September 10th, 2003

Desecration of the Mall

By Albert Eisele
The Hill

An older colleague who wrote a daily column in the St. Paul Pioneer Press when I worked there many years ago once told me his best columns were those generated by a sense of outrage.

If so, this should be one of my best columns, as few things have offended me more than the disgraceful display of mindless patriotism, insatiable commercialism and sheer bad taste perpetrated last week by the National Football League with its $10 million rock concert extravaganza on the Mall.

I wasn’t there and didn’t watch it on ABC-TV — thank God — but one photograph in Friday’s Washington Post convinced me that aside from the Sept. 11 attack on the Pentagon and subsequent anthrax attacks, last fall’s sniper shootings or the 1981 assassination attempt on President Reagan, this was the worst thing that’s happened here during my nearly 40 years in the nation’s capital.

The spectacle of pop singer Britney Spears being stripped to her black bikini bottoms to just above pubic level by a pair of male dancers wearing Washington Redskins jerseys, with the Capitol shining in the background, was so jarring that it made me want to cringe.

Spears’s display of erotic gyrations and lip-synched lyrics may have a place in our appalling, vulgarized popular culture but definitely not in the middle of the nation’s most hallowed public space.

It was bad enough that this dreadful promotion designed to kick off the 2003 pro football season — and sell Pepsi Vanilla, AOL and Reeboks — took place just a week after the 40th anniversary of Martin Luther King’s immortal “I Have a Dream” speech on the steps of the Lincoln Memorial. Or that it took place just before the second anniversary of the awful day when Islamic terrorists crashed a jetliner into the Pentagon and were barely prevented from flying over the Mall to crash another into the White House or the Capitol.

But it was even worse that President Bush and Interior Secretary Gale Norton were persuaded to serve as cheerleaders for a so-called game that celebrates violence — as if we don’t have enough already — and that has owners who personify rapacious greed. This was nothing more than the desecration of a sacred space and an insult to the men and women of the U.S. military whom the event’s promoters professed to honor.

The president perhaps can be excused from accepting bad advice but not those who persuaded him to lend the dignity of his office to an event that left the rain-soaked Mall trampled and garbage-strewn, both physically and symbolically.
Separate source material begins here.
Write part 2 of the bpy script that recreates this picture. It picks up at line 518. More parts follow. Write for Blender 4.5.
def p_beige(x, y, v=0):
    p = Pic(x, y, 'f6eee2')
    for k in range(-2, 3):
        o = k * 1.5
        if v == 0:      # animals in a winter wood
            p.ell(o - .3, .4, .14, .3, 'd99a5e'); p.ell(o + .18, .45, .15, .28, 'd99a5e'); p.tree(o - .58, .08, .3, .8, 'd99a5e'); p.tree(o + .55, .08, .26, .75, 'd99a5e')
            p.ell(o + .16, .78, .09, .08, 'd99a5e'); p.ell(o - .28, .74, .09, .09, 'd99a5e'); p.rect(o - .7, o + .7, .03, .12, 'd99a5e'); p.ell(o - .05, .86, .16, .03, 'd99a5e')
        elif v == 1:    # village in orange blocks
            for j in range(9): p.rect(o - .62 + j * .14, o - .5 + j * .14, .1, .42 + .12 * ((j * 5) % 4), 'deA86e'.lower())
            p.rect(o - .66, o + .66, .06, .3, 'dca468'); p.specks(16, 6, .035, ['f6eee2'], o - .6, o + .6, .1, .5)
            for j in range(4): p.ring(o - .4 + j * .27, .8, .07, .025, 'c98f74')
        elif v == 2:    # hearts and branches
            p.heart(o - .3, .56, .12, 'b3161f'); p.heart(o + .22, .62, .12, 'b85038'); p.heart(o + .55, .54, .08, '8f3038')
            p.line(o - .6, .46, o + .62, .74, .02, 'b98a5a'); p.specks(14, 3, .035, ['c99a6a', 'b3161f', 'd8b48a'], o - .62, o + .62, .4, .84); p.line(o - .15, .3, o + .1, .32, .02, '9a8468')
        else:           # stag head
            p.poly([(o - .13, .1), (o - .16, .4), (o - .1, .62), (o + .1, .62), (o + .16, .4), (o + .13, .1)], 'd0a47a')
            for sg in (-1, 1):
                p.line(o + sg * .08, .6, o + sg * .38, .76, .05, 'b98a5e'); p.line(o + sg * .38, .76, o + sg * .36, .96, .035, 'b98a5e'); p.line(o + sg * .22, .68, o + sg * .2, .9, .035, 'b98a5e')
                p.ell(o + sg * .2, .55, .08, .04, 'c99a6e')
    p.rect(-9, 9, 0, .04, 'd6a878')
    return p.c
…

Somebody, ideally the congressmen whose committees oversee the Department of Interior and the National Park Service, should demand an explanation of who was responsible for allowing this travesty to happen.

If they don’t, what can we expect to see next? An ad for Viagra on the Washington Monument? A pitch for McDonald’s at the Lincoln Memorial or Toyota at the Jefferson Memorial? Or maybe even a banner on the Capitol Dome offering low-interest loans from Citibank to ease the federal deficit?

I have nothing against pro football, and I’m glad the Redskins won their opener, even as I despair of Major League Baseball ever returning to Washington. Nor do I disagree that many in the crowd that the NFL generously estimated at 125,000 thought it was wonderful that Britney and her fellow entertainers were invited to do their thing on the Mall.

Nevertheless, I’m outraged and saddened. This was a low point for a special space that stands for so much in America.